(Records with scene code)
-=-=-=-=-

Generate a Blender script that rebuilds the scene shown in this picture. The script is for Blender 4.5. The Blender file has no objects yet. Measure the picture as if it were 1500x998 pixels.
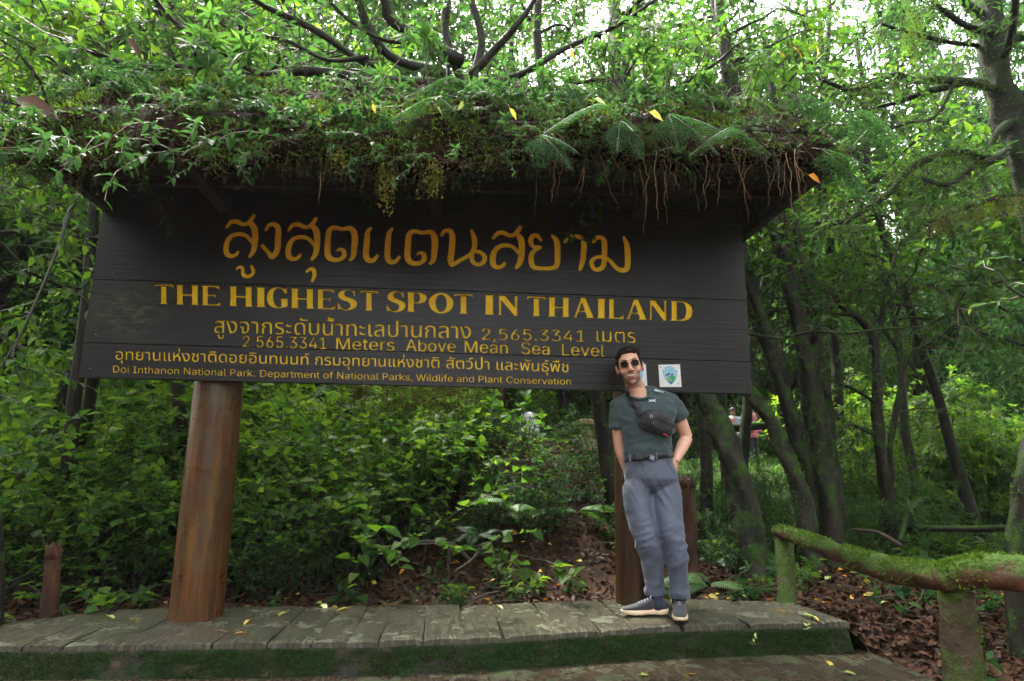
import bpy, bmesh, math, random
import numpy as np
from mathutils import Vector, Matrix
from mathutils.bvhtree import BVHTree

# ------------------------------------------------------------------ camera, world, sun, exposure
S = bpy.context.scene
COL = S.collection
CAM_Z = 0.855
HAZE = 0.0003
YAW, PITCH, ROLL, FPX = 0.0873, 0.1991, 0.0138, 1000.0

def cam_axes():
    f = np.array([math.sin(YAW)*math.cos(PITCH), math.cos(YAW)*math.cos(PITCH), math.sin(PITCH)])
    r0 = np.array([math.cos(YAW), -math.sin(YAW), 0.0]); u0 = np.cross(r0, f)
    return (r0*math.cos(ROLL)+u0*math.sin(ROLL), f, -r0*math.sin(ROLL)+u0*math.cos(ROLL))
CR, CF, CU = cam_axes()
cam = bpy.data.cameras.new('camera'); cam.lens = 24.0; cam.sensor_width = 36.0
cam.clip_start = 0.05; cam.clip_end = 900.0
camo = bpy.data.objects.new('camera', cam); COL.objects.link(camo); S.camera = camo
camo.matrix_world = Matrix(((CR[0], CU[0], -CF[0], 0), (CR[1], CU[1], -CF[1], 0), (CR[2], CU[2], -CF[2], CAM_Z), (0, 0, 0, 1)))

S.render.engine = 'CYCLES'
S.view_settings.view_transform = 'Standard'; S.view_settings.look = 'None'
S.view_settings.gamma = 1.0; S.view_settings.exposure = 3.35
S.cycles.use_denoising = True
S.cycles.max_bounces = 8; S.cycles.diffuse_bounces = 4; S.cycles.glossy_bounces = 3
S.cycles.transmission_bounces = 4; S.cycles.volume_bounces = 1; S.cycles.transparent_max_bounces = 4
S.cycles.caustics_reflective = False; S.cycles.caustics_refractive = False
S.cycles.sample_clamp_indirect = 6.0

SUN_EL, SUN_AZ = math.radians(58), math.radians(-28)      # azimuth from +Y (behind the sign) towards +X
w = bpy.data.worlds.new("World"); S.world = w; w.use_nodes = True
wn = w.node_tree; bg = wn.nodes['Background']
sky = wn.nodes.new('ShaderNodeTexSky'); sky.sky_type = 'NISHITA'; sky.sun_disc = False
sky.sun_elevation = SUN_EL; sky.sun_rotation = SUN_AZ; sky.air_density = 1.2; sky.dust_density = 6.0
hs = wn.nodes.new('ShaderNodeHueSaturation'); hs.inputs['Saturation'].default_value = 0.25   # overcast
wn.links.new(sky.outputs[0], hs.inputs['Color']); wn.links.new(hs.outputs[0], bg.inputs[0])
bg.inputs[1].default_value = 0.15
sun = bpy.data.lights.new('sun', 'SUN'); sun.energy = 2.4; sun.angle = math.radians(14); sun.color = (1.0, .95, .86)
suno = bpy.data.objects.new('sun', sun); COL.objects.link(suno)
sd = Vector((math.sin(SUN_AZ)*math.cos(SUN_EL), math.cos(SUN_AZ)*math.cos(SUN_EL), math.sin(SUN_EL)))
suno.rotation_euler = sd.to_track_quat('Z', 'Y').to_euler(); suno.location = (0, 0, 30)

# ------------------------------------------------------------------ helpers
def ray(x, y):
    return CF + CR*((x-750.0)/FPX) - CU*((y-499.0)/FPX)
def atY(x, y, Y):
    d = ray(x, y); p = d*(Y/d[1]); return np.array([p[0], p[1], p[2]+CAM_Z])
def deckz(X): return 0.02 + 0.029*(X-1.25)
def atdeck(x, y, dz=0.0):
    d = ray(x, y); p = None; z = 0.0
    for _ in range(6):
        t = (z+dz-CAM_Z)/d[2]; p = d*t; z = deckz(p[0])
    return np.array([p[0], p[1], z+dz])

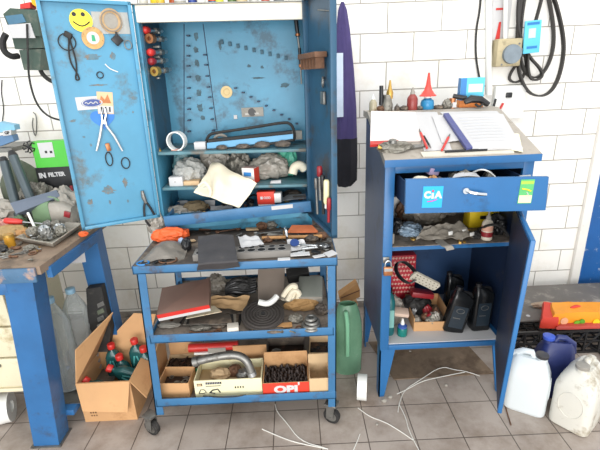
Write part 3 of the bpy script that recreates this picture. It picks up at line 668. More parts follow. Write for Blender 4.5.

-=-=-=-=-

Exercise aim: In the entries above, find the line that contains "S.cycles.sample_clamp_indirect = 6.0", then repeat exactly every line from the first one through that line, with no pictures.

Complete output:
Generate a Blender script that rebuilds the scene shown in this picture. The script is for Blender 4.5. The Blender file has no objects yet. Measure the picture as if it were 1500x998 pixels.
import bpy, bmesh, math, random
import numpy as np
from mathutils import Vector, Matrix
from mathutils.bvhtree import BVHTree

# ------------------------------------------------------------------ camera, world, sun, exposure
S = bpy.context.scene
COL = S.collection
CAM_Z = 0.855
HAZE = 0.0003
YAW, PITCH, ROLL, FPX = 0.0873, 0.1991, 0.0138, 1000.0

def cam_axes():
    f = np.array([math.sin(YAW)*math.cos(PITCH), math.cos(YAW)*math.cos(PITCH), math.sin(PITCH)])
    r0 = np.array([math.cos(YAW), -math.sin(YAW), 0.0]); u0 = np.cross(r0, f)
    return (r0*math.cos(ROLL)+u0*math.sin(ROLL), f, -r0*math.sin(ROLL)+u0*math.cos(ROLL))
CR, CF, CU = cam_axes()
cam = bpy.data.cameras.new('camera'); cam.lens = 24.0; cam.sensor_width = 36.0
cam.clip_start = 0.05; cam.clip_end = 900.0
camo = bpy.data.objects.new('camera', cam); COL.objects.link(camo); S.camera = camo
camo.matrix_world = Matrix(((CR[0], CU[0], -CF[0], 0), (CR[1], CU[1], -CF[1], 0), (CR[2], CU[2], -CF[2], CAM_Z), (0, 0, 0, 1)))

S.render.engine = 'CYCLES'
S.view_settings.view_transform = 'Standard'; S.view_settings.look = 'None'
S.view_settings.gamma = 1.0; S.view_settings.exposure = 3.35
S.cycles.use_denoising = True
S.cycles.max_bounces = 8; S.cycles.diffuse_bounces = 4; S.cycles.glossy_bounces = 3
S.cycles.transmission_bounces = 4; S.cycles.volume_bounces = 1; S.cycles.transparent_max_bounces = 4
S.cycles.caustics_reflective = False; S.cycles.caustics_refractive = False
S.cycles.sample_clamp_indirect = 6.0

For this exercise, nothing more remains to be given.